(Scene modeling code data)
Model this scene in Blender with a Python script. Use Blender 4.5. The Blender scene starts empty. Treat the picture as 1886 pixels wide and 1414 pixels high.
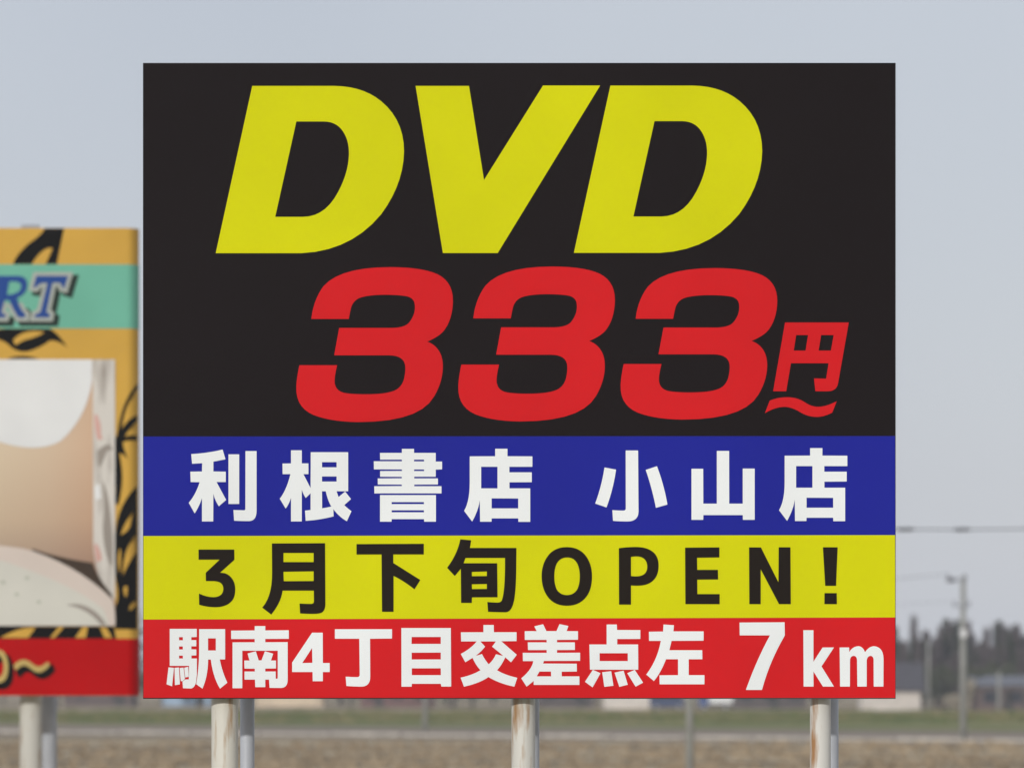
import bpy, bmesh, math, random
from mathutils import Vector, Matrix
from mathutils.geometry import tessellate_polygon

# ------------------------------------------------------------------ camera, sky, sun, exposure
SC = bpy.context.scene
COL = SC.collection
F = 10381.0            # focal length in photo pixels (photo is 1886 wide)
D = 30.0               # distance of the big sign
CAMH = 4.0             # eye height
HZ = 1230.0            # photo row of the horizon
cd = bpy.data.cameras.new('Camera')
cam = bpy.data.objects.new('Camera', cd)
COL.objects.link(cam)
cam.location = (0, 0, CAMH)
cam.rotation_euler = (math.radians(90), 0, 0)
cd.sensor_width = 36.0
cd.lens = 36.0 * F / 1886.0
cd.shift_y = (HZ - 707.0) / 1886.0
cd.clip_start = 0.5
cd.clip_end = 9000
cd.dof.use_dof = True
cd.dof.focus_distance = D
cd.dof.aperture_fstop = 3.8
SC.camera = cam

SUN_EL, SUN_ROT = math.radians(15), math.radians(206)
W = bpy.data.worlds.new('World')
SC.world = W
W.use_nodes = True
nt = W.node_tree
nt.nodes.clear()
wo = nt.nodes.new('ShaderNodeOutputWorld')
bg = nt.nodes.new('ShaderNodeBackground')
sky = nt.nodes.new('ShaderNodeTexSky')
sky.sky_type = 'NISHITA'
sky.sun_disc = False
sky.sun_elevation = SUN_EL
sky.sun_rotation = SUN_ROT
sky.air_density = 1.0
sky.dust_density = 1.0
sky.ozone_density = 1.0
veil = nt.nodes.new('ShaderNodeMixRGB')          # thin high cloud over the blue
veil.inputs[0].default_value = 0.85
wtc = nt.nodes.new('ShaderNodeTexCoord')
wmap = nt.nodes.new('ShaderNodeMapping')
wmap.inputs['Location'].default_value = (0.35, 0.0, 0.1)
wnz = nt.nodes.new('ShaderNodeTexNoise')
wnz.inputs['Scale'].default_value = 5.0
wnz.inputs['Detail'].default_value = 2.0
wcr = nt.nodes.new('ShaderNodeValToRGB')
wcr.color_ramp.elements[0].position, wcr.color_ramp.elements[1].position = 0.3, 0.7
wcr.color_ramp.elements[0].color = (5.35, 5.7, 6.6, 1)
wcr.color_ramp.elements[1].color = (6.25, 6.55, 7.3, 1)
nt.links.new(wtc.outputs['Generated'], wmap.inputs['Vector'])
nt.links.new(wmap.outputs[0], wnz.inputs['Vector'])
nt.links.new(wnz.outputs['Fac'], wcr.inputs[0])
nt.links.new(wcr.outputs[0], veil.inputs[2])
nt.links.new(sky.outputs[0], veil.inputs[1])
nt.links.new(veil.outputs[0], bg.inputs[0])
bg.inputs[1].default_value = 0.1
nt.links.new(bg.outputs[0], wo.inputs[0])

sd = bpy.data.lights.new('Sun', 'SUN')
sd.energy = 2.08
sd.angle = math.radians(1.5)
sd.color = (1.0, 0.975, 0.945)
sun = bpy.data.objects.new('Sun', sd)
COL.objects.link(sun)
sun.rotation_euler = (SUN_EL - math.pi / 2, 0, -SUN_ROT)
sun.location = (-20, -20, 30)

SC.view_settings.view_transform = 'Standard'
SC.view_settings.look = 'None'
SC.view_settings.exposure = 0.0
SC.view_settings.gamma = 1.0
SC.cycles.use_denoising = True
SC.cycles.max_bounces = 6

# ------------------------------------------------------------------ helpers
def at(px, py, Y):
    return Vector(((px - 943.0) / F * Y, Y, CAMH + (HZ - py) / F * Y))

def gx(px, Y):
    return (px - 943.0) / F * Y

def lin(r, g, b):
    f = lambda c: (c / 255 / 12.92) if c / 255 <= 0.04045 else ((c / 255 + 0.055) / 1.055) ** 2.4
    return (f(r), f(g), f(b))

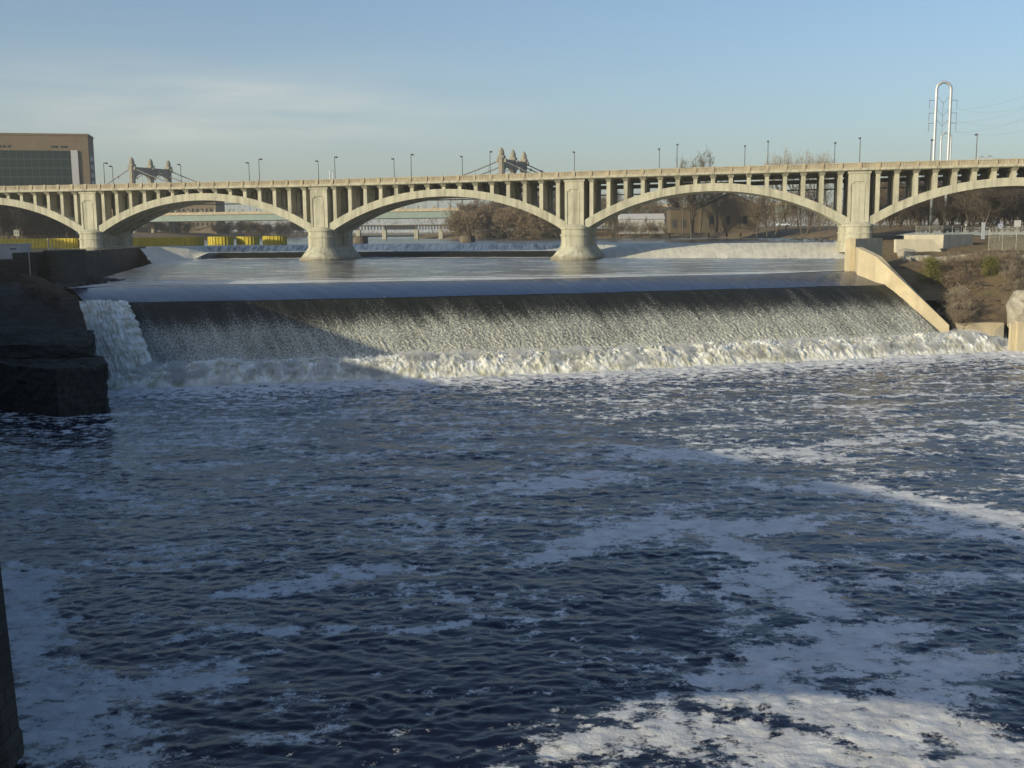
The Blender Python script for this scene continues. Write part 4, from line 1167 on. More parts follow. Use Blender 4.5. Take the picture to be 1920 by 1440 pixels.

Task to carry out:
Quote every line of the records above exactly; no picture is to be copied.

Output of the exercise:
Model this scene in Blender with a Python script. Use Blender 4.5. The Blender scene starts empty. Treat the picture as 1886 pixels wide and 1414 pixels high.
import bpy, bmesh, math, random
from mathutils import Vector, Matrix
from mathutils.geometry import tessellate_polygon

# ------------------------------------------------------------------ camera, sky, sun, exposure
SC = bpy.context.scene
COL = SC.collection
F = 10381.0            # focal length in photo pixels (photo is 1886 wide)
D = 30.0               # distance of the big sign
CAMH = 4.0             # eye height
HZ = 1230.0            # photo row of the horizon
cd = bpy.data.cameras.new('Camera')
cam = bpy.data.objects.new('Camera', cd)
COL.objects.link(cam)
cam.location = (0, 0, CAMH)
cam.rotation_euler = (math.radians(90), 0, 0)
cd.sensor_width = 36.0
cd.lens = 36.0 * F / 1886.0
cd.shift_y = (HZ - 707.0) / 1886.0
cd.clip_start = 0.5
cd.clip_end = 9000
cd.dof.use_dof = True
cd.dof.focus_distance = D
cd.dof.aperture_fstop = 3.8
SC.camera = cam

SUN_EL, SUN_ROT = math.radians(15), math.radians(206)
W = bpy.data.worlds.new('World')
SC.world = W
W.use_nodes = True
nt = W.node_tree
nt.nodes.clear()
wo = nt.nodes.new('ShaderNodeOutputWorld')
bg = nt.nodes.new('ShaderNodeBackground')
sky = nt.nodes.new('ShaderNodeTexSky')
sky.sky_type = 'NISHITA'
sky.sun_disc = False
sky.sun_elevation = SUN_EL
sky.sun_rotation = SUN_ROT
sky.air_density = 1.0
sky.dust_density = 1.0
sky.ozone_density = 1.0
veil = nt.nodes.new('ShaderNodeMixRGB')          # thin high cloud over the blue
veil.inputs[0].default_value = 0.85
wtc = nt.nodes.new('ShaderNodeTexCoord')
wmap = nt.nodes.new('ShaderNodeMapping')
wmap.inputs['Location'].default_value = (0.35, 0.0, 0.1)
wnz = nt.nodes.new('ShaderNodeTexNoise')
wnz.inputs['Scale'].default_value = 5.0
wnz.inputs['Detail'].default_value = 2.0
wcr = nt.nodes.new('ShaderNodeValToRGB')
wcr.color_ramp.elements[0].position, wcr.color_ramp.elements[1].position = 0.3, 0.7
wcr.color_ramp.elements[0].color = (5.35, 5.7, 6.6, 1)
wcr.color_ramp.elements[1].color = (6.25, 6.55, 7.3, 1)
nt.links.new(wtc.outputs['Generated'], wmap.inputs['Vector'])
nt.links.new(wmap.outputs[0], wnz.inputs['Vector'])
nt.links.new(wnz.outputs['Fac'], wcr.inputs[0])
nt.links.new(wcr.outputs[0], veil.inputs[2])
nt.links.new(sky.outputs[0], veil.inputs[1])
nt.links.new(veil.outputs[0], bg.inputs[0])
bg.inputs[1].default_value = 0.1
nt.links.new(bg.outputs[0], wo.inputs[0])

sd = bpy.data.lights.new('Sun', 'SUN')
sd.energy = 2.08
sd.angle = math.radians(1.5)
sd.color = (1.0, 0.975, 0.945)
sun = bpy.data.objects.new('Sun', sd)
COL.objects.link(sun)
sun.rotation_euler = (SUN_EL - math.pi / 2, 0, -SUN_ROT)
sun.location = (-20, -20, 30)

SC.view_settings.view_transform = 'Standard'
SC.view_settings.look = 'None'
SC.view_settings.exposure = 0.0
SC.view_settings.gamma = 1.0
SC.cycles.use_denoising = True
SC.cycles.max_bounces = 6

# ------------------------------------------------------------------ helpers
def at(px, py, Y):
    return Vector(((px - 943.0) / F * Y, Y, CAMH + (HZ - py) / F * Y))

def gx(px, Y):
    return (px - 943.0) / F * Y

def lin(r, g, b):
    f = lambda c: (c / 255 / 12.92) if c / 255 <= 0.04045 else ((c / 255 + 0.055) / 1.055) ** 2.4
    return (f(r), f(g), f(b))

The Blender Python script for this scene continues. Write part 4, from line 1167 on. More parts follow. Use Blender 4.5. Take the picture to be 1920 by 1440 pixels.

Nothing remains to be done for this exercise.